Perhaps we should be happier today, in the simple things of life today, and not look to some far-off time, when things will finally become happy.
II Young Families
I remember when my mother would visit my wife and me as we had a young family. Almost always during her visit she would say, “This is the best time in your lives. You will look back on these days with fondness.”
That was easy for her to say. Or perhaps so I thought sometimes. I would try to be happy with the struggles of caring for small children. But at times it seemed it kept me from doing all those good things that would make a big difference; even perhaps the service I thought the Savior wanted me to perform.

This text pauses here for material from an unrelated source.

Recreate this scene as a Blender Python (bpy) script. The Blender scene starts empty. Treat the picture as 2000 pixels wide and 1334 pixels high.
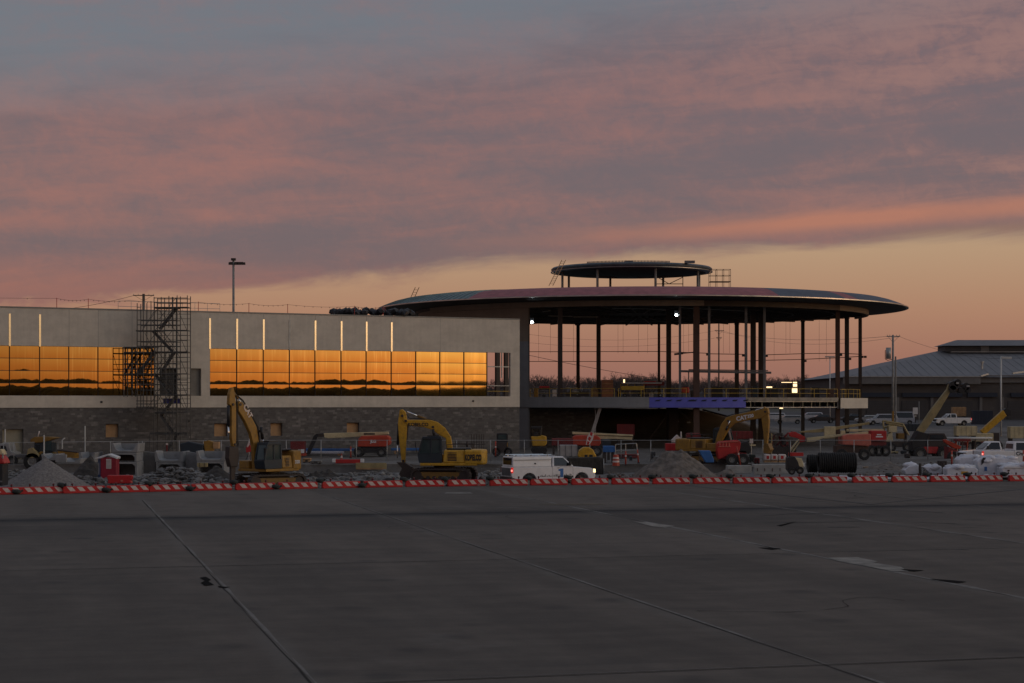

One day, as I read the Savior’s teachings about when he will come again, and divide the sheep from the goats I had a new insight. Matthew records that he will turn to the sheep and say:
34 Then shall the King say unto them on his right hand, Come, ye blessed of my Father, inherit the kingdom prepared for you from the foundation of the world:
35 For I was an hungred, and ye gave me meat: I was thirsty, and ye gave me drink: I was a stranger, and ye took me in:
36 Naked, and ye clothed me: I was sick, and ye visited me: I was in prison, and ye came unto me.
37 Then shall the righteous answer him, saying, Lord, when saw we thee an hungred, and fed thee? or thirsty, and gave thee drink?

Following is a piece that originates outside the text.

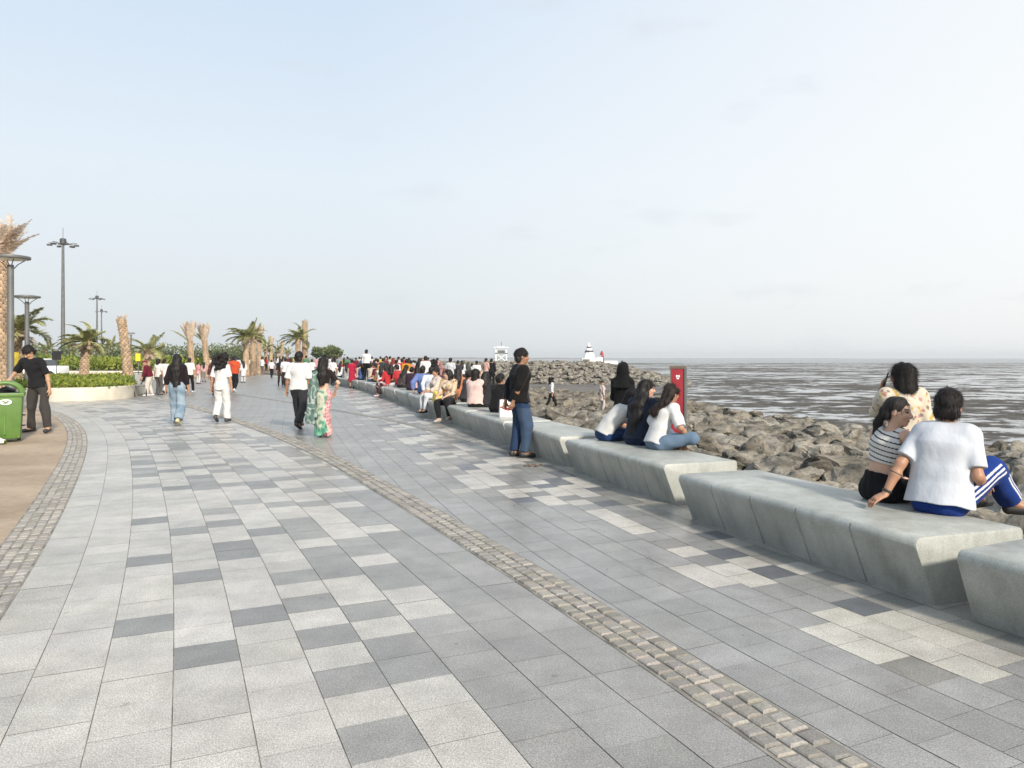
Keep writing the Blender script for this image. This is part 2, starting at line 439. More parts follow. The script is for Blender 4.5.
# granite paving
def paving():
    V, Fc, Cc = [], [], []
    light, mid, dark = np.array((0.432, 0.410, 0.372)), np.array((0.255, 0.247, 0.233)), np.array((0.125, 0.131, 0.145))
    def slabs(C, off0, n, w, ln, y0, y1, sgn, colour, clip):
        for j in range(n):
            o0, o1 = off0 + sgn * j * w, off0 + sgn * (j + 1) * w
            lo, hi = min(o0, o1) + 0.0025, max(o0, o1) - 0.0025
            ax, ay, s = offset_line(C, lo, y0, y1); bx_, by_, s2 = offset_line(C, hi, y0, y1)
            nrow = int(s[-1] / ln); ph = (j * 0.37 + 0.31 * ((j * j) % 3)) % 1.0
            for i in range(nrow):
                a, b = (i + ph) * ln + 0.0012, (i + ph + 1) * ln - 0.0012
                f0, f1 = a / s[-1] * s2[-1], b / s[-1] * s2[-1]
                P = [(np.interp(a, s, ax), np.interp(a, s, ay)), (np.interp(f0, s2, bx_), np.interp(f0, s2, by_)),
                     (np.interp(f1, s2, bx_), np.interp(f1, s2, by_)), (np.interp(b, s, ax), np.interp(b, s, ay))]
                P = clip(P)
                if P is None: continue
                cx, cy = sum(q[0] for q in P) / 4, sum(q[1] for q in P) / 4
                if cy > 14 and abs(cx) > 0.78 * cy + 4: continue
                z = rng.uniform(-0.0007, 0.0007)
                n0 = len(V); V.extend([(x, y, z) for x, y in P]); Fc.append([n0, n0 + 1, n0 + 2, n0 + 3])
                Cc.append(colour(j, i, cx, cy) * rng.uniform(0.93, 1.07) * np.array((1, rng.uniform(.992, 1.008), rng.uniform(.985, 1.015))))
    # slabs seen in the photograph to be dark / light / middling, as ground points
    def pts(lst, s, ox, oy): return [tuple(at_px(ox + x * s, oy + y * s))[:2] for x, y in lst]
    DARK_L = pts([(305, 455), (415, 372), (433, 535), (312, 328), (315, 248), (400, 278), (380, 217), (545, 460), (500, 330), (485, 296), (555, 275), (465, 253), (390, 180)], .479, 0, 400)
    MID_L = pts([(610, 365), (660, 430), (690, 498), (735, 590), (770, 433), (700, 370), (640, 255), (600, 215), (465, 228), (525, 212), (560, 240), (800, 500), (690, 310)], .479, 0, 400)
    LIGHT_L = pts([(690, 460), (715, 540), (750, 405), (640, 400), (660, 300), (780, 465), (720, 650), (640, 620)], .479, 0, 400)
    LIGHT_R = pts([(115, 292), (140, 345), (205, 360), (250, 340), (300, 320), (330, 375), (420, 355), (590, 480), (670, 500), (560, 520), (730, 530), (680, 570), (790, 550), (870, 580)], .375, 640, 440) \
        + pts([(430, 212), (360, 190), (330, 195), (225, 158), (260, 160), (500, 232), (560, 255), (610, 275), (690, 313), (700, 355), (400, 170), (300, 150), (530, 240), (585, 262)], .4795, 350, 400)
    DARK_R = pts([(210, 258), (235, 295), (375, 347), (640, 445), (880, 530), (980, 630)], .375, 640, 440) + pts([(525, 190), (560, 215)], .4795, 350, 400)
    MID_R = pts([(430, 405), (800, 610), (470, 420), (60, 270)], .375, 640, 440) + pts([(640, 297), (460, 205)], .4795, 350, 400)
    def near_pt(lst, x, y, r): return any((x - a_) ** 2 + (y - b_) ** 2 < r * r for a_, b_ in lst)
    def col_left(j, i, x, y):
        r = rng.random(); jb = min(10.0, 6.3 + (y - 3) * .42)
        if y < 9.5:
            if near_pt(DARK_L, x, y, .155): return mid * .78
            if near_pt(MID_L, x, y, .155): return mid * .95
            if near_pt(LIGHT_L, x, y, .155): return light
            if j < jb - 2.2: return light * (1.0 if r > .3 else .93)
            if j < jb: return light if r < .62 else mid
            return mid * (1.05 if r < .2 else .94 if r > .8 else 1.0)
        if j < 2: return light * (0.97 if r > .15 else .90)
        if j < 9: return mid * .80 if r < .14 else mid if r < .34 else light * (1.0 if r > .55 else .93)
        if j < 11: return light if r < .35 else mid
        return mid * (1.06 if r < .2 else .95 if r > .8 else 1.0)
    def col_right(j, i, x, y):
        r = rng.random()
        if near_pt(DARK_R, x, y, .14): return dark
        if near_pt(LIGHT_R, x, y, .185): return light * 1.10
        if near_pt(MID_R, x, y, .14): return mid * .80
        if j <= 1: return light * .84 if r < .7 else light * .72
        if y < 8.5:
            if j == 2: return light * .86 if r < .5 else mid
            return mid * np.array((1.0, 1.02, 1.05)) * (1.05 if r < .2 else .94 if r > .8 else 1.0)
        u = (i * .285 + j * .42 + .6 * mnoise.noise(Vector((x * .4, y * .4, 0)))) / 2.6 % 1
        if 2 <= j <= 7:
            if u < .42 and r < .8: return light * 1.05
            if .42 <= u < .56 and r < .5: return dark
            if r > .85: return mid * .8
        if j <= 9 and r < .1: return light * .9
        return mid * (1.05 if r < .2 else .95 if r > .8 else 1.0)
    def clip_left(P):
        e = [fx(BAND, y) for x, y in P]
        if all(x > q for (x, y), q in zip(P, e)): return None
        Q = [(min(x, q), y) for (x, y), q in zip(P, e)]
        return Q
    def clip_right(P):
        e = [fx(BAND, y) + 0.004 for x, y in P]
        if all(x < q for (x, y), q in zip(P, e)): return None
        return [(max(x, q), y) for (x, y), q in zip(P, e)]
    slabs(LEFT, 0.0, 14, 0.325, 0.325, 0.2, 62, 1, col_left, clip_left)
    slabs(BEN, 0.55, 70, 0.27, 0.285, 1.0, 92, -1, col_right, clip_right)
    return tag(mesh_np('promenade_paving', V, np.array(Fc), M['granite'], False, fcols=np.array(Cc)), kind='structure')


paving()


def cobbles(name, C, off0, nrow, w, ln, y0, y1, z, base, kindname=None):
    V, Fc, Cc = [], [], []
    for j in range(nrow):
        lo, hi = off0 + j * w, off0 + (j + 1) * w
        ax, ay, s = offset_line(C, lo + .004, y0, y1); bx_, by_, s2 = offset_line(C, hi - .004, y0, y1)
        t = rng.uniform(0, ln)
        while t < s[-1] - ln:
            l_ = ln * rng.uniform(.8, 1.25)
            a, b = t + .005, t + l_ - .005; t += l_
            f0, f1 = a / s[-1] * s2[-1], b / s[-1] * s2[-1]
            P = [np.array((np.interp(a, s, ax), np.interp(a, s, ay))), np.array((np.interp(f0, s2, bx_), np.interp(f0, s2, by_))),
                 np.array((np.interp(f1, s2, bx_), np.interp(f1, s2, by_))), np.array((np.interp(b, s, ax), np.interp(b, s, ay)))]
            P = [p + nrg.normal(0, .003, 2) for p in P]
            c = sum(P) / 4; h = z + rng.uniform(-.003, .003)
            n0 = len(V)
            V.extend([(p[0], p[1], -0.02) for p in P]); V.extend([(*(p + (c - p) * .06), h - .006) for p in P]); V.extend([(*(p + (c - p) * .26), h + rng.uniform(-.002, .002)) for p in P])
            fs = [[8, 9, 10, 11]]
            for q in range(4):
                r = (q + 1) % 4
                fs += [[q, r, 4 + r, 4 + q], [4 + q, 4 + r, 8 + r, 8 + q]]
            Fc += [[n0 + q for q in f] for f in fs]
            cc = np.array(base) * rng.uniform(.72, 1.2) * np.array((1, rng.uniform(.97, 1.01), rng.uniform(.93, 1.03)))
            Cc += [cc] * len(fs)
    o = mesh_np(name, V, np.array(Fc), M['cobble'], False, fcols=np.array(Cc))
    return tag(o, kind='structure')


def strip(name, C, lo, hi, y0, y1, z, mat):
    ax, ay, s = offset_line(C, lo, y0, y1); bx_, by_, s2 = offset_line(C, hi, y0, y1)
    n = len(ax); V = [(x, y, z) for x, y in zip(ax, ay)] + [(x, y, z) for x, y in zip(bx_, by_)]
    return tag(mesh_np(name, V, np.array([[i, n + i, n + i + 1, i + 1] for i in range(n - 1)]), mat, False), kind='structure')


cobbles('cobble_band', BAND, -0.15, 3, 0.10, 0.098, 1.2, 48, 0.014, (0.25, 0.235, 0.212))
strip('cobble_band_bed', BAND, -0.165, 0.165, 1.2, 48, 0.0028, M['joint'])
cobbles('cobble_edging', LEFT, -0.335, 4, 0.083, 0.10, 0.3, 24.5, 0.010, (0.28, 0.262, 0.235))
strip('cobble_edging_bed', LEFT, -0.345, 0.006, 0.0, 25, 0.0035, M['joint'])
cobbles('narrow_cobble_band', BAND2, -0.10, 2, 0.10, 0.11, 14.2, 40, 0.009, (0.20, 0.20, 0.195))
strip('narrow_cobble_band_bed', BAND2, -0.11, 0.11, 14.2, 40, 0.0035, M['joint'])
# sandy concrete on the left
yy = np.arange(-3, 27.2, .5)
sheet('tan_pavement', [(-45, -3)] + [(fx(LEFT, y) - .34 * 1.1, y) for y in yy] + [(-45, 27.2)], 0.0, M['tan'])


# ------------------------------------------------------------------ benches
def bench(p0, p1, label, width=0.95):
    """p0 near front-top corner, p1 far front-top corner (plan)"""
    p0, p1 = Vector((p0[0], p0[1], 0)), Vector((p1[0], p1[1], 0))
    L = (p1 - p0).length; d = (p1 - p0) / L; n = Vector((d.y, -d.x, 0))     # n: towards the sea
    H = 0.45
    prof = [(0.165, -0.03), (0.150, 0.02)]
    prof += [(0.0 + 0.008 * (1 - t) + 0.150 * (1 - t) ** 1.0 * 0.93, 0.02 + (H - .08) * t) for t in (0.3, 0.6, 0.9, 1.0)]
    r = 0.055
    for q in range(0, 6):
        a = math.pi / 2 * q / 5
        prof.append((r - r * math.cos(a), H - r + r * math.sin(a)))
    prof += [(width * .35, H + .002), (width * .7, H + .001)]
    for q in range(0, 4):
        a = math.pi / 2 * q / 3
        prof.append((width - .03 + .03 * math.sin(a), H - .03 + .03 * math.cos(a)))
    prof += [(width, 0.1), (width, -0.55), (0.3, -0.55)]
    prof = np.array(prof)
    cen = np.array([width * .55, .2])
    ng = max(3, round(L / 0.56)); st = [(0.0, .025), (0.006, .008), (0.022, 0.0)]
    gfront = np.array([1.0 if (a_ < width * .2 and z_ < H - .025) else 0.0 for a_, z_ in prof])
    rings = []
    for t, ins in st: rings.append((t, ins, 0))
    for g in range(1, ng):
        c = L * g / ng
        rings += [(c - .012, 0, 0), (c - .005, 0, 1), (c + .005, 0, 1), (c + .012, 0, 0)]
    for t, ins in reversed(st): rings.append((L - t, ins, 0))
    V = []; m = len(prof)
    for t, ins, g in rings:
        for i, (a_, z_) in enumerate(prof):
            v2 = cen - np.array((a_, z_)); v2 = v2 / np.linalg.norm(v2)
            q = np.array((a_, z_)) + v2 * (ins + g * 0.014 * gfront[i])
            P = p0 + d * t + n * float(q[0]); V.append((P.x, P.y, float(q[1])))
    Fs = []
    for i in range(len(rings) - 1):
        for k_ in range(m):
            Fs.append([i * m + k_, i * m + (k_ + 1) % m, (i + 1) * m + (k_ + 1) % m, (i + 1) * m + k_])
    Fs.append(list(range(m))[::-1]); Fs.append([(len(rings) - 1) * m + k_ for k_ in range(m)])
    base = p0 + d * L / 2
    V = [(x - base.x, y - base.y, z) for x, y, z in V]
    o = mesh_np('concrete_bench', V, Fs, M['bench'], True)
    o.data.set_sharp_from_angle(angle=math.radians(38)); o.location = base
    bm = bmesh.new(); bm.from_mesh(o.data); bmesh.ops.recalc_face_normals(bm, faces=bm.faces); bm.to_mesh(o.data); bm.free()
    tag(o, label, 'bench', 'concrete benches along the sea edge')
    return o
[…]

38 When saw we thee a stranger, and took thee in? or naked, and clothed thee?
39 Or when saw we thee sick, or in prison, and came unto thee?

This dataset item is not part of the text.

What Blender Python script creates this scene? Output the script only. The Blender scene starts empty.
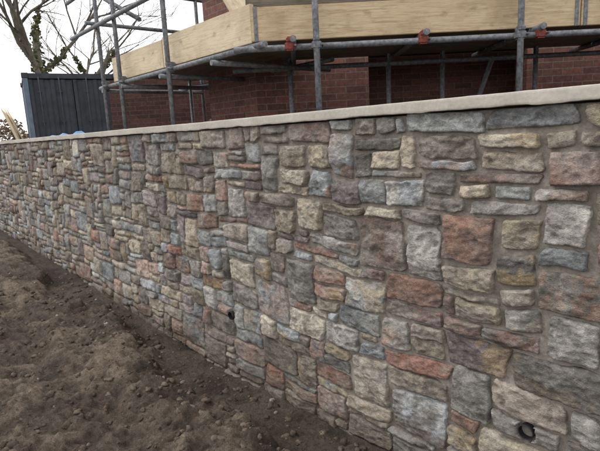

40 And the King shall answer and say unto them, Verily I say unto you, Inasmuch as ye have done it unto one of the least of these my brethren, ye have done it unto me.
At first, I thought that his injunction seems to exclude parents, who have to spend so much time caring for small children. I can imagine it in my minds eye: A couple stands before the Savior. They are tired from caring for their children day and night, trying to make ends meet, and spend what little extra time they have outside of their family doing their best in their callings. The Savior says to them, “Come…inherit the kingdom prepared for you.” Just as the Savior said, they look at him incredulously; “When did we have a significant amount of time to do all those things? We have barely kept up on teaching our primary lessons, let alone taking in the homeless. We tried to do our home and visiting teaching, but that was really a very small amount of our time each month. Such a minuscule amount of time serving our fellow man can qualify one for the celestial kingdom?”
Then perhaps the Savior will remind them of the importance of children in his eyes, and the way in which they fulfilled their parental obligations. Perhaps speaking as one of their children, he might say, “For I was an hungred, and ye gave me meat.” Their eyes would be open to those times when they wondered if they would be able to fill up a teenage boy. “I was thirsty, and ye game me drink.” They envision providing a drink to toddler, perhaps about one thousand sips a day sometimes. “I was a stranger, and ye took me in.” That time when they helped a child make a friend when shy at the birthday party, or wrapped one in a blanket when scared of the dark.
“Naked, and ye clothed me.” No one is as naked as a newborn baby. And then there were the grass stains that ruined the new jeans, and the spot on that pretty dress. The unending sorting of clothes that no longer fit, and the need to help teenage girls find something they look nice in. “I was sick, and ye visited me.” In the middle of the night, and you stayed with me for hours and hours. “I was in [trouble at school], and ye came unto me.”
“And the King shall answer and say unto them, Verily I say unto you, Inasmuch as ye have done it unto one of the least of these my brethren, ye have done it unto me.”